Written request
Everything from the first line down to the line containing "R = math.radians" is to be retyped exactly, both ends included, with pictures left out.

Records
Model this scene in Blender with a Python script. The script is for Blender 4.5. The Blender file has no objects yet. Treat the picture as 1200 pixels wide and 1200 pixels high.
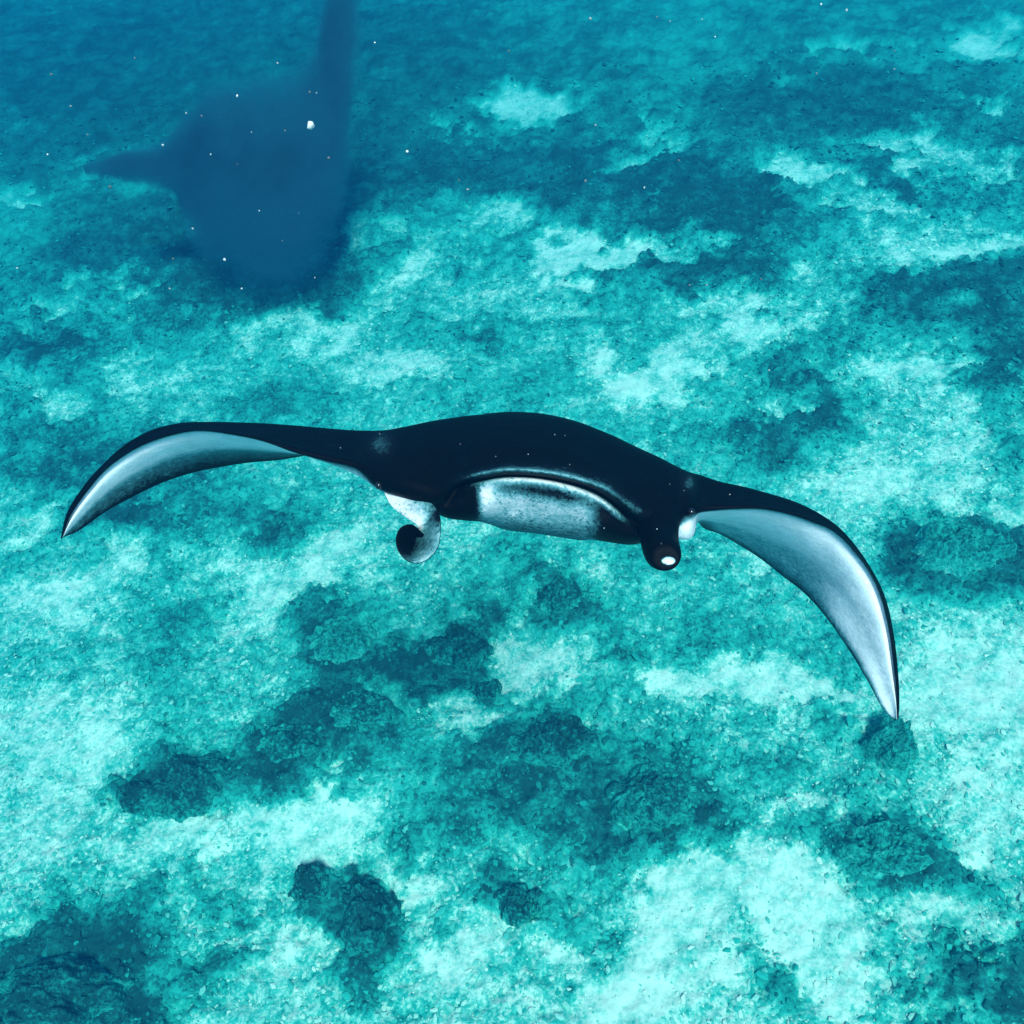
import bpy, bmesh, math, random
import numpy as np
from mathutils import Vector, Matrix, noise as mnoise

scene = bpy.context.scene
col = scene.collection
R = math.radians

# ------------------------------------------------------------------ camera
cam_data = bpy.data.cameras.new('camera')
cam_data.sensor_width = 36.0
cam_data.lens_unit = 'FOV'
cam_data.angle = R(56)
cam_data.clip_start = 0.05
cam_data.clip_end = 400
cam = bpy.data.objects.new('camera', cam_data)
cam.location = (0, 0, 6.0)
cam.rotation_euler = (R(40), 0, 0)          # looking 50 degrees below the horizontal
col.objects.link(cam)
scene.camera = cam

# ------------------------------------------------------------------ sky and sun
SUN_EL = 63.0                                # high sun behind the camera
SUN_DIR = Vector((-0.10, math.cos(R(SUN_EL)), -math.sin(R(SUN_EL)))).normalized()
world = bpy.data.worlds.new('World')
scene.world = world
world.use_nodes = True
wn = world.node_tree
wn.nodes.clear()
sky = wn.nodes.new('ShaderNodeTexSky')
sky.sky_type = 'NISHITA'
sky.sun_disc = False
sky.sun_elevation = R(SUN_EL)
sky.sun_rotation = R(180)
bg = wn.nodes.new('ShaderNodeBackground')
bg.inputs['Strength'].default_value = 0.15
wo = wn.nodes.new('ShaderNodeOutputWorld')
wn.links.new(sky.outputs['Color'], bg.inputs['Color'])
wn.links.new(bg.outputs['Background'], wo.inputs['Surface'])

sun_data = bpy.data.lights.new('sun', 'SUN')
sun_data.energy = 5.0
sun_data.angle = R(13)                        # softened by the rippled sea surface
sun_data.color = (1.0, 0.96, 0.9)
sun = bpy.data.objects.new('sun', sun_data)
sun.rotation_euler = SUN_DIR.to_track_quat('-Z', 'Y').to_euler()
sun.location = (0, -6, 20)
col.objects.link(sun)

scene.view_settings.view_transform = 'Standard'
scene.view_settings.look = 'None'
scene.view_settings.gamma = 1.0
scene.view_settings.use_curve_mapping = False
scene.view_settings.exposure = 0.2
scene.render.engine = 'CYCLES'
scene.cycles.volume_bounces = 1
scene.cycles.max_bounces = 6
scene.cycles.diffuse_bounces = 2
scene.cycles.glossy_bounces = 2
scene.cycles.use_denoising = True

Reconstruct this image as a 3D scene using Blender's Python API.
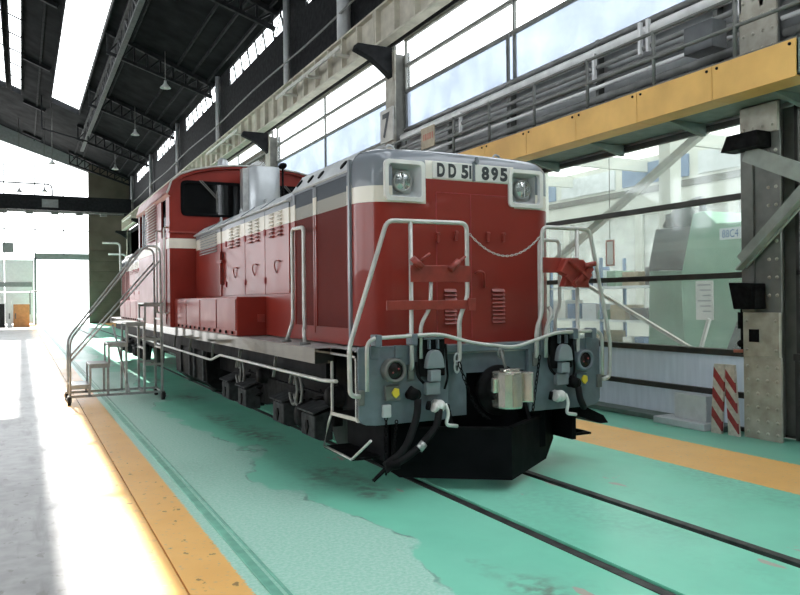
import bpy, bmesh, math, random
from mathutils import Vector, Matrix
random.seed(7)
scene = bpy.context.scene
for o in list(bpy.data.objects): bpy.data.objects.remove(o, do_unlink=True)
COL = scene.collection

# ------------------------------------------------------------------ camera
F_PX, YAW, PITCH, ROLL = 752.4, 0.4664, 0.0031, -0.0102
cam_d = bpy.data.cameras.new('camera'); cam = bpy.data.objects.new('camera', cam_d); COL.objects.link(cam)
cam_d.sensor_fit = 'HORIZONTAL'; cam_d.sensor_width = 36.0; cam_d.lens = F_PX / 800 * 36.0
cam_d.clip_end = 400
fw = Vector((math.sin(YAW)*math.cos(PITCH), math.cos(YAW)*math.cos(PITCH), math.sin(PITCH)))
rt = Vector((math.cos(YAW), -math.sin(YAW), 0)); up = rt.cross(fw)
cr, sr = math.cos(ROLL), math.sin(ROLL)
rt, up = cr*rt + sr*up, -sr*rt + cr*up
M = Matrix.Identity(4)
for i in range(3):
    M[i][0] = rt[i]; M[i][1] = up[i]; M[i][2] = -fw[i]
M[0][3], M[1][3], M[2][3] = -3.832, -5.823, 1.692
cam.matrix_world = M
scene.camera = cam

# ------------------------------------------------------------------ world, sun, exposure
world = bpy.data.worlds.new('sky'); scene.world = world; world.use_nodes = True
bg = world.node_tree.nodes['Background']
bg.inputs['Color'].default_value = (0.93, 0.97, 1.0, 1); bg.inputs['Strength'].default_value = 2.6
sun_d = bpy.data.lights.new('sun', 'SUN'); sun_d.energy = 13.0; sun_d.angle = 0.0093; sun_d.color = (1, 0.97, 0.92)
sun = bpy.data.objects.new('sun', sun_d); COL.objects.link(sun)
sun_dir = Vector((0.044, -0.93, -1.0)).normalized()
sun.rotation_euler = sun_dir.to_track_quat('-Z', 'Y').to_euler(); sun.location = (-4, 30, 30)
vs = scene.view_settings
vs.view_transform = 'Standard'; vs.look = 'None'; vs.gamma = 1.0; vs.use_curve_mapping = False
vs.exposure = 1.1

# ------------------------------------------------------------------ materials
MATS = {}
def mat(name, col, rough=0.5, metal=0.0, var=0.12, scale=6.0, bump=0.0, bscale=40.0, coat=0.0, spec=0.5, detail=6.0, stain=None):
    m = bpy.data.materials.new(name); m.use_nodes = True; nt = m.node_tree; N = nt.nodes; L = nt.links
    b = N['Principled BSDF']
    tc = N.new('ShaderNodeTexCoord'); nz = N.new('ShaderNodeTexNoise'); nz.inputs['Scale'].default_value = scale; nz.inputs['Detail'].default_value = detail
    L.new(tc.outputs['Object'], nz.inputs['Vector'])
    mr = N.new('ShaderNodeMapRange'); mr.inputs['From Min'].default_value = 0.3; mr.inputs['From Max'].default_value = 0.7
    L.new(nz.outputs['Fac'], mr.inputs['Value'])
    mx = N.new('ShaderNodeMix'); mx.data_type = 'RGBA'
    c2 = stain or tuple(max(0, c*(1-2*var)) for c in col)
    mx.inputs['A'].default_value = (*[min(1, c*(1+var*.4)) for c in col], 1); mx.inputs['B'].default_value = (*c2, 1)
    mr.inputs['To Max'].default_value = 1.0 if not stain else 2*var+.3
    L.new(mr.outputs['Result'], mx.inputs['Factor']); L.new(mx.outputs['Result'], b.inputs['Base Color'])
    rr = N.new('ShaderNodeMapRange'); rr.inputs['To Min'].default_value = max(0.02, rough*.8); rr.inputs['To Max'].default_value = min(1, rough*1.25)
    L.new(nz.outputs['Fac'], rr.inputs['Value']); L.new(rr.outputs['Result'], b.inputs['Roughness'])
    b.inputs['Metallic'].default_value = metal; b.inputs['Specular IOR Level'].default_value = spec
    if coat: b.inputs['Coat Weight'].default_value = coat; b.inputs['Coat Roughness'].default_value = 0.08
    if bump:
        n2 = N.new('ShaderNodeTexNoise'); n2.inputs['Scale'].default_value = bscale; L.new(tc.outputs['Object'], n2.inputs['Vector'])
        bp = N.new('ShaderNodeBump'); bp.inputs['Strength'].default_value = bump; bp.inputs['Distance'].default_value = 0.01
        L.new(n2.outputs['Fac'], bp.inputs['Height']); L.new(bp.outputs['Normal'], b.inputs['Normal'])
    MATS[name] = m; return m
RED = (0.225, 0.029, 0.021); CREAM = (0.66, 0.63, 0.55); GREYR = (0.165, 0.185, 0.21)
mat('red_paint', RED, 0.35, var=.08, scale=2.5, coat=.04, spec=.14, bump=.02, bscale=8)
mat('red_plate', (0.27, 0.036, 0.025), 0.4, var=.15, scale=9)
mat('grey_paint', GREYR, 0.4, var=.08, coat=.2)
mat('cream_paint', CREAM, 0.4, var=.05)
mat('beam_grey', (0.13, 0.165, 0.19), 0.4, var=.12, scale=9, coat=.1)
mat('pale_grey', (0.46, 0.48, 0.49), 0.45, var=.08)
mat('white_trim', (0.70, 0.70, 0.67), 0.4, var=.06)
mat('white_tube', (0.50, 0.50, 0.47), 0.35, metal=.25, var=.08, scale=15)
mat('black_paint', (0.007, 0.0074, 0.0085), 0.5, var=.2, spec=.02)
mat('black_steel', (0.011, 0.011, 0.0115), 0.55, var=.3, scale=14, spec=.03)
mat('rubber', (0.015, 0.015, 0.016), 0.65, var=.2, spec=.08)
mat('sand_box', (0.045, 0.047, 0.049), 0.6, var=.25, scale=12, spec=.05)
mat('chrome', (0.34, 0.30, 0.24), 0.07, metal=1.0, var=.08, scale=5)  # tan tint puts the floor's reflection into the metal colour
mat('coupler_steel', (0.62, 0.60, 0.54), 0.22, metal=.85, var=.08, scale=9)
mat('cover_grey', (0.22, 0.25, 0.27), 0.45, var=.1)
mat('silver_paint', (0.50, 0.53, 0.55), 0.35, metal=.4, var=.1, scale=4)
mat('deck_plate', (0.36, 0.36, 0.35), 0.55, var=.15, scale=9)
mat('yellow_paint', (0.72, 0.56, 0.04), 0.5, var=.1)
mat('lens_dark', (0.012, 0.008, 0.008), 0.25, var=.05, spec=.3)
mat('reflector', (0.7, 0.7, 0.68), 0.1, metal=1.0, var=.05)
mat('letter_grey', (0.035, 0.04, 0.045), 0.5, var=.05)
mat('wheel_steel', (0.02, 0.018, 0.016), 0.6, metal=.0, var=.3)
mat('rail_steel', (0.06, 0.06, 0.06), 0.45, metal=.4, var=.3, scale=10)
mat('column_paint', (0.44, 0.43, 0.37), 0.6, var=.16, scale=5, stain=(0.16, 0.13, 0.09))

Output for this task
Model this scene in Blender with a Python script. The script is for Blender 4.5. The Blender file has no objects yet. Treat the picture as 1200 pixels wide and 1200 pixels high.
import bpy, bmesh, math, random
import numpy as np
from mathutils import Vector, Matrix, noise as mnoise

scene = bpy.context.scene
col = scene.collection
R = math.radians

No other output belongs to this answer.